When I returned from DC I wanted to share with our UU congregation about my adventures at the White House.  Blurry-eyed from the flight, I went to the microphone and reported that I was arrested.  There was loud cheering and clapping. And, perhaps, over the long haul, more of us will need to risk arrest or whatever form of resistance we can contribute. 

Monday, September 5, 2011

Tar Sands Pipeline action at the White House

I am at home now, back in Mount Shasta, California, recovering from the excitement of being with the XL Pipeline action at the White House in Washington, DC.  As I write I still have the green band on my right wrist, placed there by the police, that displays the number "99."  I was the 99th activist arrested on Friday, September 3rd in front of the White House.  My citation places the location of my arrest at "1600 Pennsylvania Avenue."   It was the largest civil disobedience action in the U.S. this century.  There were many native Americans and First Nation People from Canada standing in protest.  Their very presence made the reality of what we were all there for more vital.  They sang Native American symphonies as they were waiting to be arrested.  First Nation People across the street from us in Lafayette Park were singing the American Indian National anthem.  The message for me was beyond the sacred words that I could not know.  Nonetheless, it insinuated itself into the deepest part of my being.  I felt at one. 

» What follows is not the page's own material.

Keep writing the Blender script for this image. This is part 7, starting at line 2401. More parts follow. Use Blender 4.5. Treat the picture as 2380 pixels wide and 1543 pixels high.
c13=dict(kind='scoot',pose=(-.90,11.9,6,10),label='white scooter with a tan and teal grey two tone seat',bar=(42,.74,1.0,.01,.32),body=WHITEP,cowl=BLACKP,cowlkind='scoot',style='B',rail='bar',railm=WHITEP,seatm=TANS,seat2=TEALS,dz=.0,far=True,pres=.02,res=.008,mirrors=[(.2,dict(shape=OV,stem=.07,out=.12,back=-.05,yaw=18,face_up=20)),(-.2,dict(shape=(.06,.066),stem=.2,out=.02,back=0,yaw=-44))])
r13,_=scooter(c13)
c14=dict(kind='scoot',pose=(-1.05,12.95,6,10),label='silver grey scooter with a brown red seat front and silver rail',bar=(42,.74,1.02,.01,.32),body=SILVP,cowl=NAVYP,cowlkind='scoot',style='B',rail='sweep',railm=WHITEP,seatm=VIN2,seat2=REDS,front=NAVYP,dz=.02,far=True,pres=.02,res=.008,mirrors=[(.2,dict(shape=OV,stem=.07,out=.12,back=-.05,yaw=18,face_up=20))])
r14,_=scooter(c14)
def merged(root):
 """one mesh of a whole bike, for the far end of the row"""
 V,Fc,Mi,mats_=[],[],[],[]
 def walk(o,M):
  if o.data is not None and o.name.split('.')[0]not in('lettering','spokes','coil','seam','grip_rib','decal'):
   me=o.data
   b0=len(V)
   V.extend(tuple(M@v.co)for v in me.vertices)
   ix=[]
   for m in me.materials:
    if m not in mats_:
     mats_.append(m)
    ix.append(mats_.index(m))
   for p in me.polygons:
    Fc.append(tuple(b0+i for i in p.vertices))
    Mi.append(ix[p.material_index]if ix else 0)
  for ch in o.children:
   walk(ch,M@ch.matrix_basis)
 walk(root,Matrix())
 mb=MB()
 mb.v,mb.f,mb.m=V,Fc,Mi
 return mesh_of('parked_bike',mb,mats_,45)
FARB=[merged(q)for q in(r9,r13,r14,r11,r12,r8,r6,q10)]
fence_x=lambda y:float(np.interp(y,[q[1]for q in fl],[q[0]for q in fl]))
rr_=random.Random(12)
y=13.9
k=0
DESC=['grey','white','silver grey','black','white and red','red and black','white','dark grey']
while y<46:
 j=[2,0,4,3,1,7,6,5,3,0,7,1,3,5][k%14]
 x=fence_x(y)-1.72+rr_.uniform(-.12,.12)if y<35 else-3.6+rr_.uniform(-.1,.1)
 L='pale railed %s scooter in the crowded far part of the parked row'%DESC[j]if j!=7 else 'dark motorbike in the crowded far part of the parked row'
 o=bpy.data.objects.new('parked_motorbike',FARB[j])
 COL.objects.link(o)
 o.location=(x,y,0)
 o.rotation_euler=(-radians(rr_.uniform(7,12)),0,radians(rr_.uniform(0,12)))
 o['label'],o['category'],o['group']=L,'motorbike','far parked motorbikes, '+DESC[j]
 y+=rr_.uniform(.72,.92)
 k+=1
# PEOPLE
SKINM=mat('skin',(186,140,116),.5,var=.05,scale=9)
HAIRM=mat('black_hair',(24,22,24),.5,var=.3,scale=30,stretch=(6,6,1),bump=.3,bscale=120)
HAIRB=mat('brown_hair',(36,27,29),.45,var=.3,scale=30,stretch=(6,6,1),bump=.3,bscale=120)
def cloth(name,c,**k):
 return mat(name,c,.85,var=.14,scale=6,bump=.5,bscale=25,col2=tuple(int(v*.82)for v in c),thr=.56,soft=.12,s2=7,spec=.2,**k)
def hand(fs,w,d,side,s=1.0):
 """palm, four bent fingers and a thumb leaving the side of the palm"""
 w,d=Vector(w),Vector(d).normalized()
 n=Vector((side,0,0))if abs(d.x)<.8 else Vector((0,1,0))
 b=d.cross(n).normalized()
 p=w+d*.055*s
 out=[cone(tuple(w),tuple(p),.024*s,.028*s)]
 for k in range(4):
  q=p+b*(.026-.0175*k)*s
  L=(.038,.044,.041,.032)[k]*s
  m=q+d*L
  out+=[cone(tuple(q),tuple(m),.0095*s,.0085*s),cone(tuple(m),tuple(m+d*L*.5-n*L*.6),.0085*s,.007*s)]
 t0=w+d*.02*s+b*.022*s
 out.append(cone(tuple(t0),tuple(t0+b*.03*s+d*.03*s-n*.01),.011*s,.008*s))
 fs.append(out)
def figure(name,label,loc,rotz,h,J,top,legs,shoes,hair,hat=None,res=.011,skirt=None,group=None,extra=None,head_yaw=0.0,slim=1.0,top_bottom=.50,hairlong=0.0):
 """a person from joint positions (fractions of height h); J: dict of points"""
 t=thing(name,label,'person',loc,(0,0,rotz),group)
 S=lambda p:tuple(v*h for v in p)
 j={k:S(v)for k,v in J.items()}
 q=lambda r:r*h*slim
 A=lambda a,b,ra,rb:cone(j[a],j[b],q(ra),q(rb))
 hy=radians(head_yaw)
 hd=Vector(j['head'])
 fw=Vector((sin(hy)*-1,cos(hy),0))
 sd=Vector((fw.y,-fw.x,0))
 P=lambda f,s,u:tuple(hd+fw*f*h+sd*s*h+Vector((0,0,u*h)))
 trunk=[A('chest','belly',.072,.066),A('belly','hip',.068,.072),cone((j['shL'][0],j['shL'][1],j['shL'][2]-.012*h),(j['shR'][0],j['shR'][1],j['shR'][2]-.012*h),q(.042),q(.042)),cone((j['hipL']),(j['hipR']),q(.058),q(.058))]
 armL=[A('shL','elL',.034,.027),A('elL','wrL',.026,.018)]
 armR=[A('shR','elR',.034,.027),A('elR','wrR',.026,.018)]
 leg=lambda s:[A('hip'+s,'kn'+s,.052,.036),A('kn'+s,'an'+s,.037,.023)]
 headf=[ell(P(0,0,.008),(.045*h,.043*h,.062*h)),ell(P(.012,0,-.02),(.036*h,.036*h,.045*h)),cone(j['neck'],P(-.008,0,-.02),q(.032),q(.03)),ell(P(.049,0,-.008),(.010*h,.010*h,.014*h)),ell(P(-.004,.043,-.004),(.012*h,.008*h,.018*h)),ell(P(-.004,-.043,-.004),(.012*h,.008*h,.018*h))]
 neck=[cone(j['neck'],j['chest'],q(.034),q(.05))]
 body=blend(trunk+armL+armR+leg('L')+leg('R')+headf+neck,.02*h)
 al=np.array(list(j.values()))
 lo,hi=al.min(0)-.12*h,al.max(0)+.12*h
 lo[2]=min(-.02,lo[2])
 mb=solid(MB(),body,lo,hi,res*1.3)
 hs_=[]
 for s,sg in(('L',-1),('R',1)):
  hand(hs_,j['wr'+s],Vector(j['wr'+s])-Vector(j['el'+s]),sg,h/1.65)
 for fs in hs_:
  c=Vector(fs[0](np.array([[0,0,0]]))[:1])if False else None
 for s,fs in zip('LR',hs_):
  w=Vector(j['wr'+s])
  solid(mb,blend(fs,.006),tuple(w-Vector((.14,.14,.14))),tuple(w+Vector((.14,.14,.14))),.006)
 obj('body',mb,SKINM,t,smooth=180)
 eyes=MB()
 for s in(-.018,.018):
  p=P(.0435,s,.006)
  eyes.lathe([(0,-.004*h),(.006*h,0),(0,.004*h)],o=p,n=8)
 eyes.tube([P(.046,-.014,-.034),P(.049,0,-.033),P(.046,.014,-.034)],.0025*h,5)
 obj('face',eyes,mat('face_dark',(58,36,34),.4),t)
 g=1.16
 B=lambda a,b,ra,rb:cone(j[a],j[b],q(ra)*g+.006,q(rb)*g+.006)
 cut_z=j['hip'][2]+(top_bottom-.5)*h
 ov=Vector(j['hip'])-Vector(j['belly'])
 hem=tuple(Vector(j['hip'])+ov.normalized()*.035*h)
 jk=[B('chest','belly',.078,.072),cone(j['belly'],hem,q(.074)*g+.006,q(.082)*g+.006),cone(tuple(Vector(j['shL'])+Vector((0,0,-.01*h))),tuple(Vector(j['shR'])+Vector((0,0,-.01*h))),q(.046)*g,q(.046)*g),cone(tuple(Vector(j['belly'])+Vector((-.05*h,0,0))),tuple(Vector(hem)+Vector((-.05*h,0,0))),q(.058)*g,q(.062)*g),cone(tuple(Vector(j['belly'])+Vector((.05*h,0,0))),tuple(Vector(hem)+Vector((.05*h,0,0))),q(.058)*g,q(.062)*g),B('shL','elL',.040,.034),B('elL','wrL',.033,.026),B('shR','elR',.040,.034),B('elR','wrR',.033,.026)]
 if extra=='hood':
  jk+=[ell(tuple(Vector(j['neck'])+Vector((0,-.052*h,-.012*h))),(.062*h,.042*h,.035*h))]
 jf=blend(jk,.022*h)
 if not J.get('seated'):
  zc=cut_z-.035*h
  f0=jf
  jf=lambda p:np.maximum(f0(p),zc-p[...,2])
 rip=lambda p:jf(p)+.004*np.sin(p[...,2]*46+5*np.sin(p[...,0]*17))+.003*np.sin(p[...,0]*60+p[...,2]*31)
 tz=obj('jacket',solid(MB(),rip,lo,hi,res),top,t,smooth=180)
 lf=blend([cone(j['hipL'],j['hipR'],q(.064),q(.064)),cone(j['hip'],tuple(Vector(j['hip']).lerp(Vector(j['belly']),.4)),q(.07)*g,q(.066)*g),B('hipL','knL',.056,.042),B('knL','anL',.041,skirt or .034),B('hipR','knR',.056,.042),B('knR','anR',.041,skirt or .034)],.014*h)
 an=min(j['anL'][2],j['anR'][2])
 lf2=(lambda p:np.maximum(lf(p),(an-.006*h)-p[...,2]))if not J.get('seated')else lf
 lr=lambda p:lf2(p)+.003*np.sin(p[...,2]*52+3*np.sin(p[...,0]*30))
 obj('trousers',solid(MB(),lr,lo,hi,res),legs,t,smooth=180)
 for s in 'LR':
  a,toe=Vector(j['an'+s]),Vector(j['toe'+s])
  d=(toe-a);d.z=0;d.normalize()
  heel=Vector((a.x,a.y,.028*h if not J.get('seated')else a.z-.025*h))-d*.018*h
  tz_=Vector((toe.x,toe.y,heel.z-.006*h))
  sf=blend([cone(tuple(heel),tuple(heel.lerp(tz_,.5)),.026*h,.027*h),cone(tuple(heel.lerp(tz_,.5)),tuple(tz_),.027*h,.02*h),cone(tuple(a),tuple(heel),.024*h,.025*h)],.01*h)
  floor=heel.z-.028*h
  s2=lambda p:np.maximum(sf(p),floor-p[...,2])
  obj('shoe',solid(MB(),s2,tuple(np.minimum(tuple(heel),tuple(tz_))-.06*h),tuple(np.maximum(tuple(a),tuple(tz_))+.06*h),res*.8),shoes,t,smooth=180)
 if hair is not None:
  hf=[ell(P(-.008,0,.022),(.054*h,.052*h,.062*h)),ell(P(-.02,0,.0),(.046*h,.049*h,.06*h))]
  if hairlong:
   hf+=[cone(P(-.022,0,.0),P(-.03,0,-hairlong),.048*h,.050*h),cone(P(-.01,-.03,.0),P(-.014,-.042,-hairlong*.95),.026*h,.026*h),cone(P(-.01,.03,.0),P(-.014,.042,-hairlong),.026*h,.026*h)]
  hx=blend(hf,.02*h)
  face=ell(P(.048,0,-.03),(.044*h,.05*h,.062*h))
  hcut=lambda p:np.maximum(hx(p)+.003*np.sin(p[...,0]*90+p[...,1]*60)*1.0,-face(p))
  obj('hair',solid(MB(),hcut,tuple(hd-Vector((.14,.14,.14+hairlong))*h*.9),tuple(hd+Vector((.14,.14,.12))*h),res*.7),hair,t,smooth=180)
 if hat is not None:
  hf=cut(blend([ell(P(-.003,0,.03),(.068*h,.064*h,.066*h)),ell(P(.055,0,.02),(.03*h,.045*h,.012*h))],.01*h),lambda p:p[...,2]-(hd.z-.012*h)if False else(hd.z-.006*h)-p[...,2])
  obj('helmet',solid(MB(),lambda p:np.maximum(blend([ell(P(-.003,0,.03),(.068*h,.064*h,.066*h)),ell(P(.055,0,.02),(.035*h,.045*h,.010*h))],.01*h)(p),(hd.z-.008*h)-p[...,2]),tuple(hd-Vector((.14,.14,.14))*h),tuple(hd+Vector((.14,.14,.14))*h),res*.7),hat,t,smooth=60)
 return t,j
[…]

The Canadian writer of "The Shock Doctrine", Naomi Cline, was arrested along with us.  We clapped for her as we did for each arrestee.  The crowds in Franklin Park clapped with us and added, "Thank you."  The sun shone, the crowds in Lafayette Park chanted responsively as in church to our chants as the energy of democracy and human dignity played our voices like a symphony.  "You say climate, I say justice."  "Climate!"  "Justice!"  You say indigenous, I say rights."  "Indigenous!" "Rights!"  "This is what democracy looks like."  All along drums were beating and young people were chanting with the rhythm, "Stop the pipeline, Stop the pipeline."  Next to me was a clergyman from The United Church of Christ.  Near by were activists from the Rainforest Action Network.  Many of us were senior citizens peppered in among the young people awakened to the somber reality of the climate crisis in which our little blue marble of a planet has entered.